The Supreme Court agreed this morning to wade into a long-running dispute between Texas and two Native American tribes over the tribes’ right to run gaming operations on their tribal land in the state.

If the two Texas tribes were to win their case in the Supreme Court, there could be a ripple effect across the nation, spurring more tribe-controlled casinos.

In the unsigned order Oct. 18 in Ysleta Del Sur Pueblo v. State of Texas, court file 20-493, the justices, as is their custom, offered no explanation for their decision.

The U.S. Court of Appeals for the 5th Circuit ruled against the tribes, finding that the state was within its legal rights to bar gaming startups by the tribes.

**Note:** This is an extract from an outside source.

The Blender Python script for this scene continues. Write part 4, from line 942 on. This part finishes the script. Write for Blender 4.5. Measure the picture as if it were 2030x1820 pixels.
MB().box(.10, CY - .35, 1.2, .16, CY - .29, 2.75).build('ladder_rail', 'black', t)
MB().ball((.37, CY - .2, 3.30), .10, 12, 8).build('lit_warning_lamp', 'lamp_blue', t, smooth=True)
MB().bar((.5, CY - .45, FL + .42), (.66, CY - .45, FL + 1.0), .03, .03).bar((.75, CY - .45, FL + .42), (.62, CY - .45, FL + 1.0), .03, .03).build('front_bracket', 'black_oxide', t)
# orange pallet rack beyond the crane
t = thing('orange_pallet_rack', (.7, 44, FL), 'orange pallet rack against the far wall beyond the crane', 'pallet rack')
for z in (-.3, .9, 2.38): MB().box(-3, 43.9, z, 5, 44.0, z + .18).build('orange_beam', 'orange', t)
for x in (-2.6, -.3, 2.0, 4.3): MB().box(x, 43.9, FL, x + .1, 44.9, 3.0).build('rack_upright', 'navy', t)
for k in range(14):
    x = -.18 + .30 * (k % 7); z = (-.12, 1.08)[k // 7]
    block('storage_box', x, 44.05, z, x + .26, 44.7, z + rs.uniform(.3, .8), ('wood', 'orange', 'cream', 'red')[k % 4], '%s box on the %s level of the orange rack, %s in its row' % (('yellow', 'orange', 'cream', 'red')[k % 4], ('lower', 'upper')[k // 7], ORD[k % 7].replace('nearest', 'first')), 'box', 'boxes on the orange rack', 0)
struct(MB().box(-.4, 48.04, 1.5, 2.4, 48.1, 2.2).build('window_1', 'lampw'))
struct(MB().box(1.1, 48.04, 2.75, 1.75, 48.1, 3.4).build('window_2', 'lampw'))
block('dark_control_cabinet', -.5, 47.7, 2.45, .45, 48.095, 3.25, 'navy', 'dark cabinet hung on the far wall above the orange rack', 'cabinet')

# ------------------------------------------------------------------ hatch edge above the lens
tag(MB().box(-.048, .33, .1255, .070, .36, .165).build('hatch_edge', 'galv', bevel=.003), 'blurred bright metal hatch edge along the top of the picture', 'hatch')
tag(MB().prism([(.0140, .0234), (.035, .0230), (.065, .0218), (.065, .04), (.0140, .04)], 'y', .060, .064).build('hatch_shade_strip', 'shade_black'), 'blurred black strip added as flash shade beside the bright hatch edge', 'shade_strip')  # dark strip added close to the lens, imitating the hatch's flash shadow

Gaming is an industry euphemism for gambling.

The Biden administration is siding with the two Texas tribes, arguing that they don’t have the same gaming rights that many other tribes around the nation already enjoy.

Texas, which generally opposes gambling, argued in court documents last month that the appeals court made the correct decision and urged the Supreme Court to decline the case.

The law governing Native American tribes in the United States is complex.

The federal government and Indian tribes have a special relationship. As the Supreme Court found in U.S. v. Mitchell (1983), “a general trust relationship between the United States and the Indian people” has long existed. That the U.S. government has a duty to honor its treaty commitments is called the doctrine of trust responsibility.

The trust responsibility between the two tribes and the federal government had been terminated by Congress by the 1960s. A federal statute from 1986 restored the federal trust responsibility, along with the sovereign status and the lands of the two tribes, but contained provisions preventing the tribes from getting involved in the gaming business.

In 1988, Congress approved a separate statute, the Indian Gaming Regulatory Act (IGRA), which created a regulatory framework securing a tribe’s right to offer certain gaming activities on its sovereign land if those activities are otherwise legal in the state where they take place.

The 5th Circuit Court of Appeals sided with Texas, holding that bingo games at Speaking Rock Entertainment Center in El Paso were unlawful and that the applicable gaming rights were governed by the 1986 law, not IGRA.

This is a developing story. It will be updated.